Photographs taken on the Milne estate in 2013 — the year terrorists murdered Fusilier Lee Rigby outside the nearby army barracks — show Hassan smiling in a crisp blue denim shirt and posing with trendy shades in a Converse T-shirt. Sources believe it was around this time that Hassan fell in with members of the Woolwich Boys, a Somali-led gang involved in county lines drug-dealing.

Michael Adebowale, one of Rigby’s killers, is among those who have previously been linked to the Woolwich Boys. The gang, which reportedly boasted about 300 members and associates, is known to have been targeted by Islamist hate preachers…

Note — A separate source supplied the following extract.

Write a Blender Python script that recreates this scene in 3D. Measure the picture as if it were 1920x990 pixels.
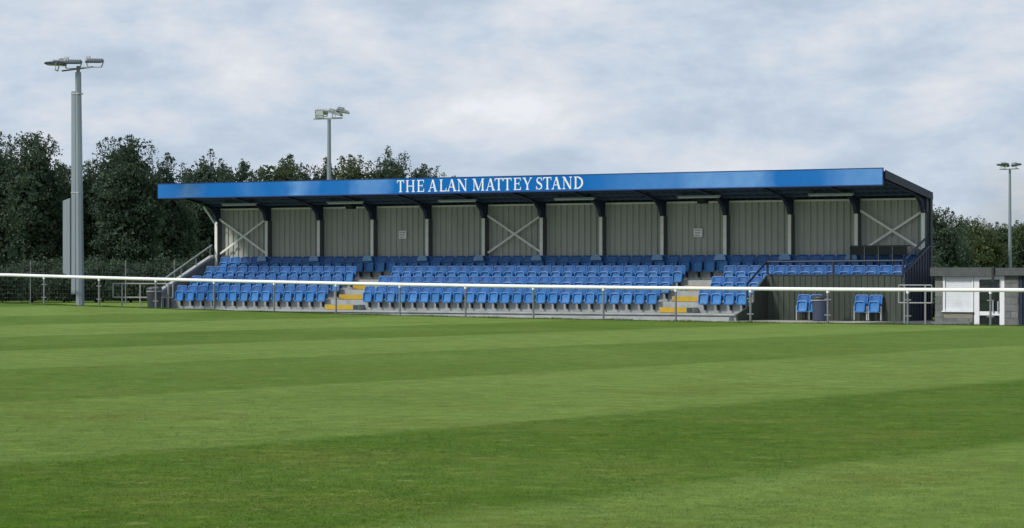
import bpy, bmesh, math, random
import numpy as np
from mathutils import Vector, Matrix

for o in list(bpy.data.objects): bpy.data.objects.remove(o)
SC = bpy.context.scene
COL = SC.collection
rad = math.radians

# ------------------------------------------------------------------ camera
TH = rad(32.9)
cam_d = bpy.data.cameras.new('camera'); cam = bpy.data.objects.new('camera', cam_d); COL.objects.link(cam)
cam.location = (68.76, -85.33, 1.60)
cam.rotation_euler = (rad(90), 0, TH)
cam_d.sensor_width = 36.0
cam_d.lens = 5240.0 / 1920.0 * 36.0
cam_d.shift_y = (510.0 - 495.0) / 1920.0
cam_d.clip_start = 0.5; cam_d.clip_end = 6000
SC.camera = cam

# ------------------------------------------------------------------ world and sun
SUN_EL, SUN_X, SUN_Y = rad(40), -0.52, -0.85
w = bpy.data.worlds.new('World'); SC.world = w; w.use_nodes = True
nt = w.node_tree; nt.nodes.clear()
def N(t, **kw):
    n = nt.nodes.new(t)
    for k, v in kw.items(): setattr(n, k, v)
    return n
def ramp(node, stops, interp='LINEAR'):
    cr = node.color_ramp; cr.interpolation = interp
    while len(cr.elements) > 1: cr.elements.remove(cr.elements[-1])
    cr.elements[0].position = stops[0][0]; cr.elements[0].color = (*stops[0][1], 1)
    for p, c in stops[1:]:
        e = cr.elements.new(p); e.color = (*c, 1)
out = N('ShaderNodeOutputWorld'); bg = N('ShaderNodeBackground'); bg2 = N('ShaderNodeBackground'); addw = N('ShaderNodeMixShader')
sky = N('ShaderNodeTexSky', sky_type='NISHITA'); sky.sun_disc = False
sky.sun_elevation = SUN_EL; sky.sun_rotation = math.atan2(SUN_X, SUN_Y); sky.air_density = 1.2; sky.dust_density = 1.5
tc = N('ShaderNodeTexCoord')
mp = N('ShaderNodeMapping'); mp.inputs['Scale'].default_value = (1, 1, 2.3); mp.inputs['Location'].default_value = (0.37, 0.21, 0.055)
n1 = N('ShaderNodeTexNoise'); n1.inputs['Scale'].default_value = 15; n1.inputs['Detail'].default_value = 9; n1.inputs['Roughness'].default_value = 0.6; n1.inputs['Distortion'].default_value = 0.12
n2 = N('ShaderNodeTexNoise'); n2.inputs['Scale'].default_value = 4.2; n2.inputs['Detail'].default_value = 4
r1 = N('ShaderNodeValToRGB'); ramp(r1, [(0.34, (0.46, 0.55, 0.68)), (0.44, (0.53, 0.62, 0.735)), (0.50, (0.595, 0.675, 0.775)), (0.545, (0.65, 0.705, 0.785)), (0.60, (0.705, 0.745, 0.81)), (0.72, (0.83, 0.85, 0.89))])
r2 = N('ShaderNodeValToRGB'); ramp(r2, [(0.60, (1, 1, 1)), (0.75, (0.35, 0.35, 0.35))])
L = nt.links.new
L(tc.outputs['Generated'], mp.inputs['Vector']); L(mp.outputs[0], n1.inputs['Vector']); L(mp.outputs[0], n2.inputs['Vector'])
L(n1.outputs['Fac'], r1.inputs[0]); L(n2.outputs['Fac'], r2.inputs[0])
L(sky.outputs[0], bg2.inputs[0]); bg2.inputs[1].default_value = 0.10
L(r1.outputs[0], bg.inputs[0]); bg.inputs[1].default_value = 1.0
L(r2.outputs[0], addw.inputs[0]); L(bg2.outputs[0], addw.inputs[1]); L(bg.outputs[0], addw.inputs[2]); L(addw.outputs[0], out.inputs[0])

sd = bpy.data.lights.new('sun', 'SUN'); sun = bpy.data.objects.new('sun', sd); COL.objects.link(sun)
sd.energy = 3.0; sd.angle = rad(9); sd.color = (1.0, 0.955, 0.88)
to_sun = Vector((SUN_X * math.cos(SUN_EL), SUN_Y * math.cos(SUN_EL), math.sin(SUN_EL)))
sun.rotation_euler = to_sun.to_track_quat('Z', 'Y').to_euler(); sun.location = (0, -40, 40)

vs = SC.view_settings; vs.view_transform = 'Standard'; vs.look = 'None'; vs.exposure = 0.0; vs.gamma = 1.0; vs.use_curve_mapping = False

# ------------------------------------------------------------------ materials
MATS = {}
def material(name, col, rough=0.7, var=0.12, scale=6.0, bump=0.0, bscale=40.0, metal=0.0, spec=0.5, rnd=0.0, stretch=(1, 1, 1), dirt=None, dscale=2.0, damt=0.5):
    m = bpy.data.materials.new(name); m.use_nodes = True
    t = m.node_tree; b = t.nodes['Principled BSDF']; ln = t.links.new
    tcx = t.nodes.new('ShaderNodeTexCoord'); mpx = t.nodes.new('ShaderNodeMapping'); mpx.inputs['Scale'].default_value = stretch
    gx = t.nodes.new('ShaderNodeNewGeometry')
    ln(gx.outputs['Position'], mpx.inputs['Vector'])
    nz = t.nodes.new('ShaderNodeTexNoise'); nz.inputs['Scale'].default_value = scale; nz.inputs['Detail'].default_value = 6; nz.inputs['Roughness'].default_value = 0.6
    ln(mpx.outputs[0], nz.inputs['Vector'])
    mr = t.nodes.new('ShaderNodeMapRange'); mr.inputs['From Min'].default_value = 0.3; mr.inputs['From Max'].default_value = 0.7
    mr.inputs['To Min'].default_value = 1 - var; mr.inputs['To Max'].default_value = 1 + var
    ln(nz.outputs['Fac'], mr.inputs['Value'])
    mul = t.nodes.new('ShaderNodeVectorMath'); mul.operation = 'SCALE'; mul.inputs[0].default_value = col
    ln(mr.outputs[0], mul.inputs['Scale'])
    last = mul.outputs[0]
    if rnd:
        oi = t.nodes.new('ShaderNodeObjectInfo'); m2 = t.nodes.new('ShaderNodeMapRange')
        m2.inputs['To Min'].default_value = 1 - rnd; m2.inputs['To Max'].default_value = 1 + rnd
        ln(oi.outputs['Random'], m2.inputs['Value'])
        v2 = t.nodes.new('ShaderNodeVectorMath'); v2.operation = 'SCALE'; ln(last, v2.inputs[0]); ln(m2.outputs[0], v2.inputs['Scale']); last = v2.outputs[0]
    if dirt:
        nd = t.nodes.new('ShaderNodeTexNoise'); nd.inputs['Scale'].default_value = dscale; nd.inputs['Detail'].default_value = 8; nd.inputs['Roughness'].default_value = 0.7
        ln(mpx.outputs[0], nd.inputs['Vector'])
        md = t.nodes.new('ShaderNodeMapRange'); md.inputs['From Min'].default_value = 0.5; md.inputs['From Max'].default_value = 0.72; md.inputs['To Max'].default_value = damt
        ln(nd.outputs['Fac'], md.inputs['Value'])
        mx = t.nodes.new('ShaderNodeMix'); mx.data_type = 'RGBA'; ln(md.outputs[0], mx.inputs[0]); ln(last, mx.inputs[6]); mx.inputs[7].default_value = (*dirt, 1)
        last = mx.outputs[2]
    ln(last, b.inputs['Base Color'])
    b.inputs['Roughness'].default_value = rough; b.inputs['Metallic'].default_value = metal; b.inputs['Specular IOR Level'].default_value = spec
    if bump:
        nb = t.nodes.new('ShaderNodeTexNoise'); nb.inputs['Scale'].default_value = bscale; nb.inputs['Detail'].default_value = 4
        ln(mpx.outputs[0], nb.inputs['Vector'])
        bp = t.nodes.new('ShaderNodeBump'); bp.inputs['Strength'].default_value = bump; bp.inputs['Distance'].default_value = 0.02
        ln(nb.outputs['Fac'], bp.inputs['Height']); ln(bp.outputs[0], b.inputs['Normal'])
    MATS[name] = m
    return m

material('concrete', (0.335, 0.355, 0.36), 0.9, 0.14, 3, 0.3, 30, dirt=(0.16, 0.16, 0.145), dscale=1.3, damt=0.6)
material('concrete_dark', (0.17, 0.18, 0.18), 0.9, 0.16, 3, 0.3, 30, dirt=(0.09, 0.09, 0.08), dscale=1.6)
material('path', (0.36, 0.35, 0.31), 0.95, 0.14, 2, 0.3, 30, dirt=(0.20, 0.20, 0.15), dscale=0.9)
material('asphalt', (0.075, 0.078, 0.08), 0.95, 0.2, 5, 0.3, 40)
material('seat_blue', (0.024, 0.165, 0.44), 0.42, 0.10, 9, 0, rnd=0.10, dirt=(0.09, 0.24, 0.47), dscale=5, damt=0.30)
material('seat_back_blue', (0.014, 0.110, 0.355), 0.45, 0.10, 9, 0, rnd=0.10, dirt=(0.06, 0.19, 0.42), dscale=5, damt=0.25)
material('black_steel', (0.02, 0.021, 0.023), 0.6, 0.2, 8)
material('cladding', (0.42, 0.435, 0.40), 0.6, 0.07, 2.5, stretch=(1, 1, 0.3), dirt=(0.33, 0.33, 0.28), dscale=1.2, damt=0.45)
material('galv', (0.42, 0.44, 0.45), 0.5, 0.12, 7, metal=0.25, dirt=(0.27, 0.28, 0.28), dscale=4, damt=0.4)
material('galv_pole', (0.235, 0.275, 0.315), 0.5, 0.08, 3, metal=0.2, stretch=(1, 1, 0.15), dirt=(0.19, 0.22, 0.25), dscale=2)
material('galv_mid', (0.30, 0.315, 0.31), 0.55, 0.12, 7, metal=0.2)
material('galv_dull', (0.20, 0.215, 0.225), 0.55, 0.15, 7, metal=0.3)
material('post_steel', (0.42, 0.43, 0.40), 0.55, 0.10, 5, dirt=(0.25, 0.25, 0.22), dscale=2, damt=0.4)
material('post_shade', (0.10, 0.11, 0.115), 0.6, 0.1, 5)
material('navy_steel', (0.017, 0.030, 0.068), 0.5, 0.15, 4)
material('roof_underside', (0.050, 0.080, 0.160), 0.6, 0.14, 2, dirt=(0.08, 0.10, 0.13), dscale=1.5)
material('roof_top', (0.16, 0.19, 0.24), 0.6, 0.1, 2)
material('navy_sheet', (0.020, 0.030, 0.058), 0.55, 0.10, 3, stretch=(1, 1, 0.3))
material('letter_white', (0.75, 0.78, 0.82), 0.5, 0.04, 5)
material('white_rail', (0.87, 0.88, 0.90), 0.35, 0.04, 3, dirt=(0.72, 0.73, 0.73), dscale=2.5, damt=0.4)
material('white_paint', (0.78, 0.79, 0.80), 0.45, 0.05, 3, dirt=(0.6, 0.61, 0.6), dscale=1.5, damt=0.4)
material('shutter_white', (0.70, 0.73, 0.76), 0.5, 0.06, 3, dirt=(0.5, 0.53, 0.55), dscale=2, damt=0.5)
material('yellow_paint', (0.48, 0.31, 0.012), 0.7, 0.12, 6, dirt=(0.30, 0.24, 0.06), dscale=7, damt=0.8)
material('plank_green', (0.046, 0.058, 0.048), 0.85, 0.22, 8, rnd=0.20, stretch=(1, 1, 0.12), dirt=(0.035, 0.055, 0.03), dscale=2.0, damt=0.6)
material('batten_light', (0.36, 0.42, 0.48), 0.4, 0.05, 5)
material('sign_white', (0.86, 0.87, 0.88), 0.5, 0.03, 5)
material('sign_grey', (0.36, 0.38, 0.40), 0.5, 0.1, 30)
material('tinted_panel', (0.012, 0.018, 0.017), 0.65, 0.1, 5)
material('bin_dark', (0.032, 0.038, 0.052), 0.5, 0.2, 6)
material('bin_blue', (0.040, 0.055, 0.10), 0.55, 0.15, 5)
material('block_grey', (0.165, 0.178, 0.172), 0.95, 0.16, 9, 0.5, 50, rnd=0.16, dirt=(0.08, 0.085, 0.078), dscale=2.5)
material('mortar', (0.23, 0.225, 0.18), 0.95, 0.12, 12)
material('felt', (0.088, 0.098, 0.098), 0.95, 0.16, 7, dirt=(0.06, 0.065, 0.06), dscale=2)
material('glass_dark', (0.012, 0.016, 0.018), 0.06, 0.05, 2, spec=0.8)
material('blue_door', (0.012, 0.020, 0.048), 0.5, 0.1, 4)
material('lamp_dark', (0.05, 0.058, 0.072), 0.5, 0.15, 9)
material('lamp_grey', (0.34, 0.36, 0.37), 0.45, 0.12, 9)
material('lamp_lens', (0.80, 0.82, 0.86), 0.7, 0.05, 9)
material('brace_steel', (0.80, 0.81, 0.77), 0.5, 0.08, 5)
material('pale_blue', (0.20, 0.34, 0.58), 0.45, 0.1, 9)
material('bark', (0.045, 0.040, 0.033), 0.95, 0.25, 8, 0.4, 20)
material('fence_green', (0.03, 0.045, 0.038), 0.6, 0.1, 8)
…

One reformed former gangster said he knew of 16 men who went to fight in war zones in the cause of ‘jihad’ – he added that all were now dead. (He said) “We were extreme in the streets, and when I came to the religion [Islam] we just went from one extreme to another.”

Choukri Ellekhlifi was the first to use the phone in 2013 after leaving his home near the A40 flyover in West London to join 14 other men, known as the ‘Westway warriors’, who had left for Syria from that area. Ellekhlifi attended the same school as Mohammed Emwazi, better known as Jihadi John, a ‘Westway warrior’ and leader of the so called ‘Beatles’ – a group that became notorious for their kidnap-and-kill crimes.  Ellekhlifi was killed fighting alongside Al Qaeda-linked extremists in Syria in 2013. 

Another user of the phone was Fatlum Shalaku, 20, from Ladbroke grove, who blew himself up in ISIS’s successful assault on Ramadi, Iraq, in 2015.

Tech geek Muhammad Mehdi Hassan, 20, a former private school pupil from Portsmouth is also believed to have used the phone, using his tech knowledge to offer online tips to new recruits planning to join jihad in Syria. Hassan left Britain for Syria age 19 despite an offer at Surrey University to study international politics.

Although Hassan’s fate seems to be well known on the estate, other anguished parents have been left in limbo, according to a Somali community leader. “What people know is that their children are missing,” he said.